“I don’t think of work as work and playing as playing. It’s all living.” Richard Branson

It’s vacation season and I’ve been involved in multiple conversations lately about “disconnecting.” Not only are we tied to our devices 24/7, we’re tied to work–more specifically, email. There’s something to be said for being able to power down and enjoy the present moment. But isn’t it also worth considering that we don’t live in a world anymore where “work-life balance” is a worthy goal? I find it impossible to separate my work from the rest of my life and the rest of my life from my work. It’s why I love what I do and at the same time, do what I love. 

“Work-Life Balance” implies that there’s work and then, there’s life. Consider that most Americans work a typical 8 hour work day which is about 1/3 of our waking hours. That’s not even touching on the time it takes to get prepared for work, to get to and from it and the extra time many of us actually spend on the job beyond the set hours. Add that up and the hours we spend that involve our work actually come closer to consuming 60% of the time we are awake.

If I’m going to do anything that accounts for such a precious amount of my life, I’m want to be sure it’s something that helps me grow as a person and that positively affects the lives of others around me. And instead of trying to balance the time I spend either working or living, I’d much rather focus on integrating the two.

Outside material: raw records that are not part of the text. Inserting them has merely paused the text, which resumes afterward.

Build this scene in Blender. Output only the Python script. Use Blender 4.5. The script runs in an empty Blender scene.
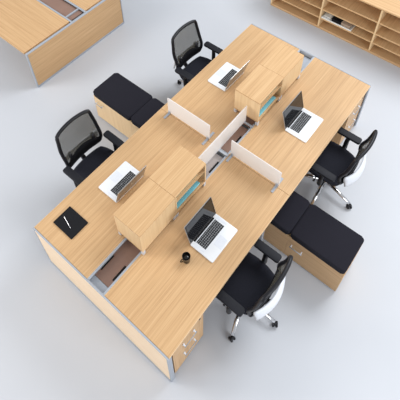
import bpy, bmesh, math, random
from mathutils import Vector, Matrix, Euler

random.seed(4)
scene = bpy.context.scene
C = scene.collection

# ------------------------------------------------------------------ camera
cam_data = bpy.data.cameras.new('camera')
cam = bpy.data.objects.new('camera', cam_data)
C.objects.link(cam)
cam.location = (2.40482, -0.59233, 5.08159)
cam.rotation_mode = 'XYZ'
cam.rotation_euler = (0.78058, 0.01409, 0.68913)
cam_data.sensor_width = 36.0
cam_data.lens = 501.23 / 400.0 * 36.0
cam_data.shift_x = 0.02036
cam_data.shift_y = -0.39468
cam_data.clip_end = 100
scene.camera = cam

# ------------------------------------------------------------------ world and light
world = bpy.data.worlds.new('studio_world')
scene.world = world
world.use_nodes = True
bg = world.node_tree.nodes['Background']
bg.inputs['Color'].default_value = (0.955, 0.975, 1.0, 1)
bg.inputs['Strength'].default_value = 0.74


def area(name, loc, target, size, power, color):
    d = bpy.data.lights.new(name, 'AREA')
    d.shape = 'SQUARE'
    d.size = size
    d.energy = power
    d.color = color
    o = bpy.data.objects.new(name, d)
    o.location = loc
    o.rotation_euler = (Vector(target) - Vector(loc)).to_track_quat('-Z', 'Y').to_euler()
    C.objects.link(o)
    return o


area('key_softbox', (-5.2, -3.2, 5.0), (0.6, 1.4, 0.4), 3.0, 340, (1.0, 0.97, 0.93))
area('front_fill', (-2.2, -6.2, 1.9), (0.6, 0.5, 0.6), 2.4, 150, (1.0, 0.98, 0.95))
area('right_fill', (7.5, 0.5, 3.6), (1.2, 1.5, 0.6), 3.0, 260, (0.96, 0.98, 1.0))  # added fill to brighten faces turned right; no window stands here
area('far_fill', (2.5, 7.0, 7.0), (0.8, 3.0, 0.2), 4.0, 560, (0.94, 0.97, 1.0))  # added soft light to lift the far floor; no window stands here

scene.view_settings.view_transform = 'Standard'
scene.view_settings.look = 'None'
scene.view_settings.exposure = -0.22
scene.view_settings.gamma = 1.0
scene.view_settings.use_curve_mapping = False


# ------------------------------------------------------------------ materials
def lin(c):
    return tuple(((v / 255.0) / 12.92 if v / 255.0 <= 0.04045 else ((v / 255.0 + 0.055) / 1.055) ** 2.4) for v in c) + (1,)


def plain(name, rgb, rough=0.5, metal=0.0, noise=0.0, nscale=200.0, bump=0.0, spec=0.5):
    m = bpy.data.materials.new(name)
    m.use_nodes = True
    nt = m.node_tree
    b = nt.nodes['Principled BSDF']
    b.inputs['Base Color'].default_value = lin(rgb)
    b.inputs['Roughness'].default_value = rough
    b.inputs['Metallic'].default_value = metal
    b.inputs['Specular IOR Level'].default_value = spec
    tc = nt.nodes.new('ShaderNodeTexCoord')
    n = nt.nodes.new('ShaderNodeTexNoise')
    n.inputs['Scale'].default_value = nscale
    n.inputs['Detail'].default_value = 3
    nt.links.new(tc.outputs['Object'], n.inputs['Vector'])
    r = nt.nodes.new('ShaderNodeValToRGB')
    k = noise
    lo = tuple(max(0, v * (1 - k)) for v in lin(rgb)[:3]) + (1,)
    hi = tuple(min(1, v * (1 + k)) for v in lin(rgb)[:3]) + (1,)
    r.color_ramp.elements[0].position = 0.3
    r.color_ramp.elements[1].position = 0.7
    r.color_ramp.elements[0].color = lo
    r.color_ramp.elements[1].color = hi
    nt.links.new(n.outputs['Fac'], r.inputs['Fac'])
    nt.links.new(r.outputs['Color'], b.inputs['Base Color'])
    if bump:
        bp = nt.nodes.new('ShaderNodeBump')
        bp.inputs['Strength'].default_value = bump
        bp.inputs['Distance'].default_value = 0.002
        nt.links.new(n.outputs['Fac'], bp.inputs['Height'])
        nt.links.new(bp.outputs['Normal'], b.inputs['Normal'])
    return m


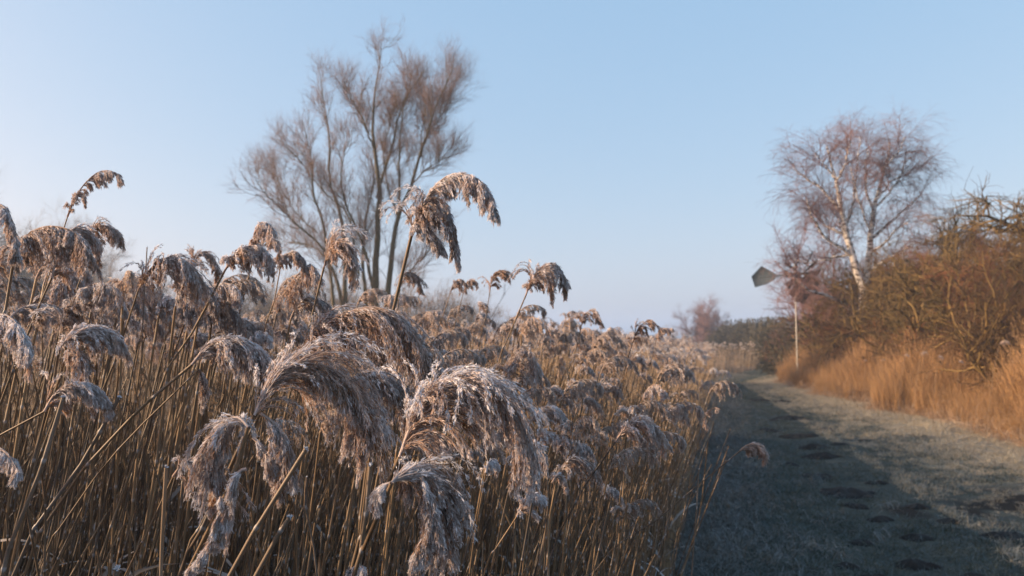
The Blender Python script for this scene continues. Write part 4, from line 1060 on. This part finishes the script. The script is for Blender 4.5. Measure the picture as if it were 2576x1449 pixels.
# ------------------------------------------------------------------ wind pump
def windpump():
    d = 34.5; c = at(2000, 690, d); gx, gy = c[0], c[1]
    root = empty('wind_pump', (gx, gy, 0)); tag(root, 'small wind pump with rusty blades and grey tail on a white mast beside the birch', 'wind pump')
    def bar(mb, a, b, r0, r1=None, s=8):
        tubes(mb, np.array([[a, b]], float), np.array([[r0, r1 or r0]]), s, np.zeros((1, 2, 3)))
    hz = c[2]
    ax = norm(np.array([.6, -.8, 0.])); side = np.array([.8, .6, 0.]); up = np.array([0, 0, 1.])
    mb = MB(); bar(mb, (0, 0, -.1), (0, 0, hgt(645, d)), .034, .028, 10)
    for z in (1.2, 2.4, 3.6, 4.6):
        bar(mb, (0, 0, z), (0, 0, z + .05), .045, .045, 10)
    mb.build('mast', M_white, root, True)
    mb = MB(); h = np.array([0, 0, hz]) + ax * .35
    bar(mb, h - ax * .4, h + ax * .12, .09, .06, 10); whl = mb.build('wheel', M_rust, root, True)
    R = 1.3
    mb = MB(); th = np.linspace(0, 2 * math.pi, 41)
    for rr in (.42, .98):
        ring = h + R * rr * (np.cos(th)[:, None] * side + np.sin(th)[:, None] * up)
        tubes(mb, ring[None], np.full((1, 41), .012), 5, np.zeros((1, 41, 3)))
    mb.build('ring', M_rust, whl)
    for k in range(16):
        a = k * 2 * math.pi / 16 + .1
        if k in (3, 4): continue
        e = math.cos(a) * side + math.sin(a) * up; tn = -math.sin(a) * side + math.cos(a) * up
        tw = norm(tn * .85 + ax * .5)
        mb = MB()
        V = []
        for s in (.12, .4, .7, 1.0):
            wd = .045 + .10 * s
            for q in (-1, 1):
                cam_ = ax * .02 * (1 - abs(q))
                V += [h + e * R * s + tw * wd * q]
            V += [h + e * R * s + ax * .03]
        V = np.array(V); V2 = V - ax * .006
        n = len(V); f = []
        for i in range(3):
            b = i * 3
            f += [[b, b + 2, b + 5, b + 3], [b + 2, b + 1, b + 4, b + 5]]
        f2 = [[n + i for i in q[::-1]] for q in f]
        mb.add(np.vstack([V, V2]), np.array(f + f2), np.array([0, .5, 0]))
        mb.build('blade', M_rust, whl)
    # tail
    t0 = h - ax * .4; t1 = h - ax * 2.2
    mb = MB(); bar(mb, t0, t1, .04); bar(mb, t0 - up * .12, t1 - up * .12 * .2, .015); boom = mb.build('tail_boom', M_steel, root)
    mb = MB(); u = -ax
    prof = [(1.3, .08), (2.05, .50), (2.6, .06), (2.42, -.45), (1.8, -.34), (1.35, -.14)]
    pv = [h + u * a + up * b for a, b in prof]; ctr = h + u * 2.0 + up * .02
    V = []
    for sgn in (-1, 1):
        V += [p + side * .012 * sgn for p in pv] + [ctr + side * (.03 if sgn > 0 else -.012)]
    f = []
    for i in range(6):
        j = (i + 1) % 6
        f += [[i, j, 6], [7 + j, 7 + i, 13], [i, j, 7 + j], [i, 7 + j, 7 + i]]
    mb.add(np.array(V), np.array(f), np.array([0, .5, 0])); mb.build('vane', M_steel, boom)
windpump()

# ------------------------------------------------------------------ a few plumed reeds in the right bank
for i, (px, py, d) in enumerate([(2290, 885, 17), (2330, 880, 16), (2380, 890, 15), (2520, 850, 13), (2440, 900, 15), (2240, 900, 20), (2200, 900, 22)]):
    p = at(px, py, d); g = float(gh(p[0], p[1]))
    r_ = empty('reed', (p[0] - .3, p[1], g)); s = (p[2] - g) / 1.62; r_.scale = (s, s, s); r_.rotation_euler = (0, 0, .2 * rng.normal())
    for nm, me in zip(('stem', 'plume'), near[(i * 3) % 10]):
        q = bpy.data.objects.new(nm, me); COL.objects.link(q); q.parent = r_
    tag(r_, 'brown plumed reed standing in the tall orange grass of the right bank', 'reed', 'plumed reeds in the right bank grass')

# ------------------------------------------------------------------ haze
def haze():
    x0, x1, y0, y1, z0, z1 = -400, 420, -400, 420, -1.3, 16.5
    V = [(x, y, z) for x in (x0, x1) for y in (y0, y1) for z in (z0, z1)]
    Fc = [(0, 1, 3, 2), (4, 6, 7, 5), (0, 4, 5, 1), (2, 3, 7, 6), (0, 2, 6, 4), (1, 5, 7, 3)]
    me = bpy.data.meshes.new('haze'); me.from_pydata(V, [], Fc)
    m, n, N, L = nodes('haze'); N.remove(N['Principled BSDF'])
    v = N.new('ShaderNodeVolumePrincipled'); v.inputs['Color'].default_value = (.66, .80, 1.0, 1)
    v.inputs['Density'].default_value = .0017; v.inputs['Anisotropy'].default_value = .2
    L.new(v.outputs[0], N['Material Output'].inputs['Volume'])
    me.materials.append(m)
    o = bpy.data.objects.new('haze', me); COL.objects.link(o)
    tag(o, kind='stuff')
haze()
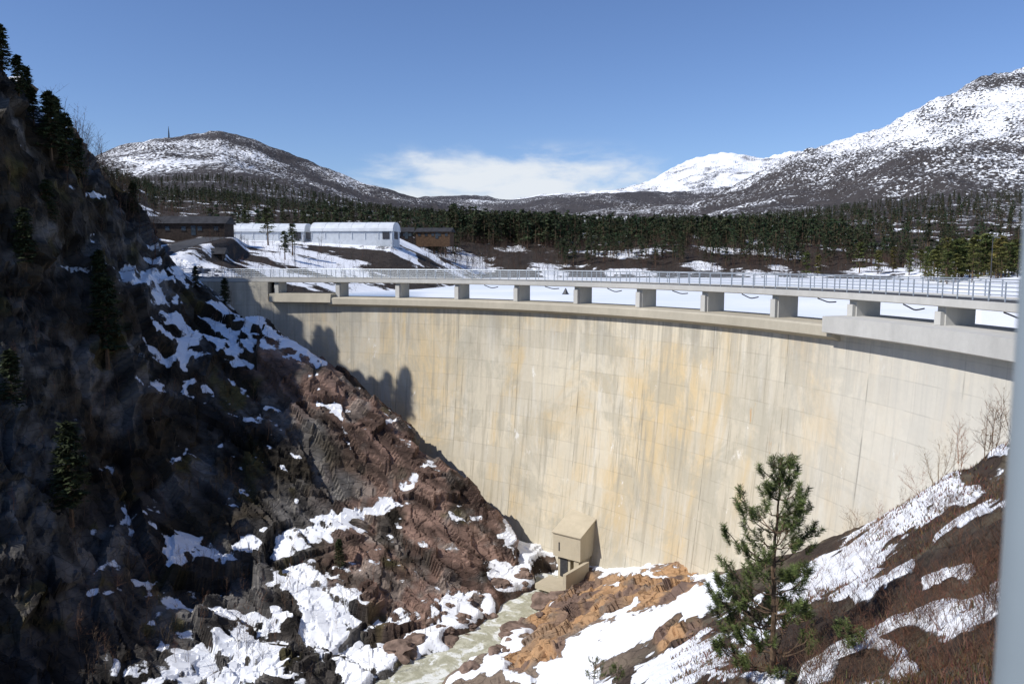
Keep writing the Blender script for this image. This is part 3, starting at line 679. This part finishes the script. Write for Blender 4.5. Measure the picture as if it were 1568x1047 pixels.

Another implication of Work-Life Balance is that each should have an equal share of focus. But the “balance” in this instance should be less about keeping things equal or level and more about directing the appropriate amount of time to the areas in our life that need attention at that stage in our lives. Sometimes, work is going to take precedence and others, things outside of the job are going to need more attention. If we are constantly focused on keeping things level, think of the opportunities that would be missed all for the sake of normalcy. 

So today, I’m concentrating less on the ever elusive “Work-Life Balance” ideal and more on the quality of my focus for moments right in front of me–the here and now–no matter what part of my life they affect. Instead of “Work-Life Balance,” call it “Mindful Integration.”  Whatever you do, in that moment, do it well. Be fully present and make choices that will feed your soul and strengthen the world around you and then no matter what kind of balance you strike in your life, it will be the right one.